Un silence total sur ce génocide professionnel qui démontre indiscutablement l’existence d’un véritable terrorisme d’état qu’on ne peut occulter indéfiniment. Un silence total aussi sur tous ces crimes génocidaires dont ont été victimes mes compatriotes civils dans la vallée d’avril 1989 jusqu’à la fin de l’année 1992. Comme si tout cela n’était pas du vrai terrorisme surtout dans une société musulmane comme la nôtre.

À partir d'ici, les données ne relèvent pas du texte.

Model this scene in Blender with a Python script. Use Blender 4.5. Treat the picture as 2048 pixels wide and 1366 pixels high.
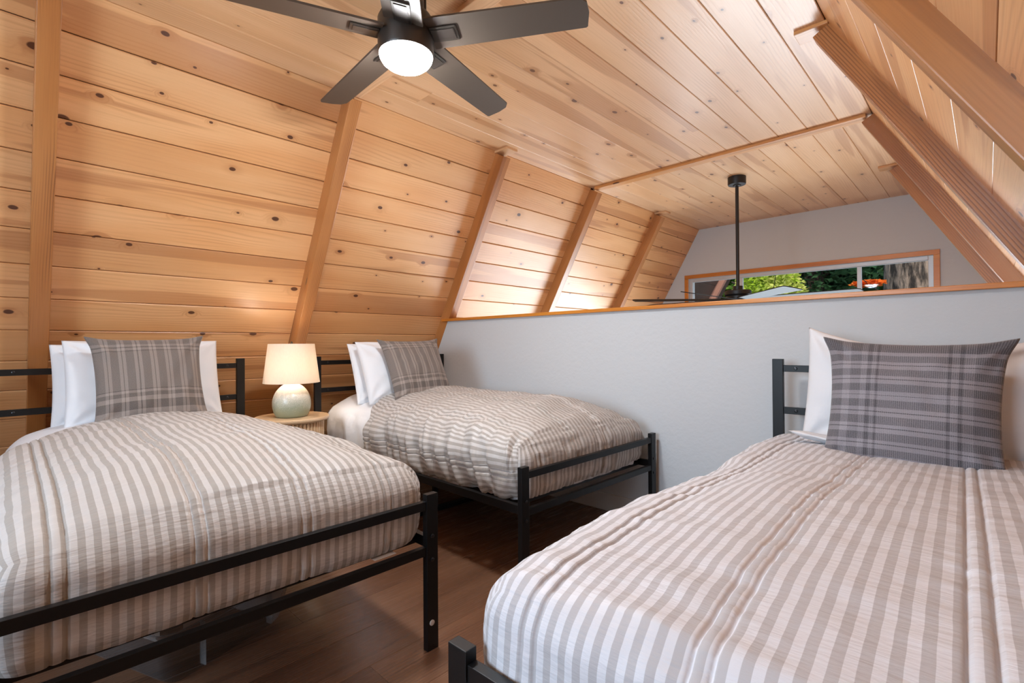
import bpy, bmesh, math, random
import numpy as np
from mathutils import Vector, Matrix, noise

sc = bpy.context.scene
for o in list(bpy.data.objects):
    bpy.data.objects.remove(o)
C = sc.collection
PI = math.pi
rad = math.radians
random.seed(7)

# ------------------------------------------------------------------ camera
F_PX, YAW, PITCH, ROLL = 988.8, rad(43.882), rad(0.380), rad(-0.382)
CAM_H = 0.92
fwd = Vector((-math.sin(YAW) * math.cos(PITCH), math.cos(YAW) * math.cos(PITCH), math.sin(PITCH)))
rgt = Vector((math.cos(YAW), math.sin(YAW), 0))
upv = rgt.cross(fwd)
r2 = math.cos(ROLL) * rgt + math.sin(ROLL) * upv
u2 = -math.sin(ROLL) * rgt + math.cos(ROLL) * upv
cd = bpy.data.cameras.new('camera')
cd.sensor_fit = 'HORIZONTAL'
cd.sensor_width = 36
cd.lens = 36 * F_PX / 2048
cd.clip_start = 0.02
cam = bpy.data.objects.new('camera', cd)
C.objects.link(cam)
cam.matrix_world = Matrix(((r2.x, u2.x, -fwd.x, 0), (r2.y, u2.y, -fwd.y, 0), (r2.z, u2.z, -fwd.z, CAM_H), (0, 0, 0, 1)))
sc.camera = cam

# ------------------------------------------------------------------ world, sun, window daylight, exposure
sc.view_settings.view_transform = 'Standard'
sc.view_settings.look = 'None'
sc.view_settings.gamma = 1
sc.view_settings.use_curve_mapping = False
sc.view_settings.exposure = 0.25
w = bpy.data.worlds.new('sky')
sc.world = w
w.use_nodes = True
wn = w.node_tree.nodes
wl = w.node_tree.links
wn.clear()
sky = wn.new('ShaderNodeTexSky')
sky.sky_type = 'NISHITA'
sky.sun_disc = False
sky.sun_elevation = rad(48)
sky.sun_rotation = rad(115)
bg = wn.new('ShaderNodeBackground')
bg.inputs['Strength'].default_value = 0.22
wo = wn.new('ShaderNodeOutputWorld')
wl.new(sky.outputs[0], bg.inputs[0])
wl.new(bg.outputs[0], wo.inputs[0])


def light(name, kind, loc, rot, power, color, **kw):
    d = bpy.data.lights.new(name, kind)
    d.energy = power
    d.color = color
    for k, v in kw.items():
        setattr(d, k, v)
    o = bpy.data.objects.new(name, d)
    C.objects.link(o)
    o.location = loc
    o.rotation_euler = rot
    return o


light('sunlight', 'SUN', (6, -4, 9), (rad(38), rad(28), 0), 2.6, (1.0, 0.93, 0.80), angle=rad(0.6))
# daylight entering by the window of the near gable (behind the camera) and by the tall window below the loft
light('daylight_near_gable', 'AREA', (-1.10, -1.90, 1.30), (rad(90), 0, 0), 78, (0.66, 0.82, 1.0), shape='RECTANGLE', size=1.4, size_y=1.3)
light('daylight_far_gable', 'AREA', (-1.45, 5.95, -0.55), (rad(-90), 0, 0), 290, (0.80, 0.90, 1.0), shape='RECTANGLE', size=2.9, size_y=2.6)

# ------------------------------------------------------------------ node helpers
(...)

En occultant tous ces malheurs ils ont réussi à installer entre nos communautés, un mur de silence, d’incertitudes, de méfiance, de défiance et de frustrations en manipulant la plupart de nos politiciens et de nos intellectuels de malheur. Ce silence assourdissant est insupportable il faut absolument le briser.
Mon cher DJibril toutes les souffrances de walata n’étaient qu’une promenade de santé à côté de ce qui s’est passé à Inal à azlat et à jreida. C’était pire que l’Holocauste. On doit inventer le qualificatif. Le pularicide ou le tekrouricide ou le Haalpulaaricide ou le foutankobécide qui veut dire l’extermination des toucouleurs. Il faut nécessairement que l’histoire mémorise l’horreur.
Tu as sans doute entendu le témoignage des survivants de ces enfers, moi j’ai entendu en plus celui des bourreaux, il a plus de résonnance et dénote de toute la cruauté et de la folie de ces instants maudits.
Mon cher ami nous sommes tous coupables puisque nous sommes témoins et qu’on n’a été incapables de réparer tous ces préjudices et de contribuer à tourner la page. Pour que notre peuple retrouve son unité, sa quiétude, sa sérénité sa dignité et sa fierté pour le bien être de tous. Qu’Allah nous pardonne et protège notre chère Mauritanie.

Très fraternellement. « Il ne faut pas nous oublié dans le sable. »
Encore une fois je présente mes condoléances à tous ses proches ,à tous ses amis, au Fouta, à Darel barka, à Loboudou, aux écoles Diamly, et à toute la Mauritanie.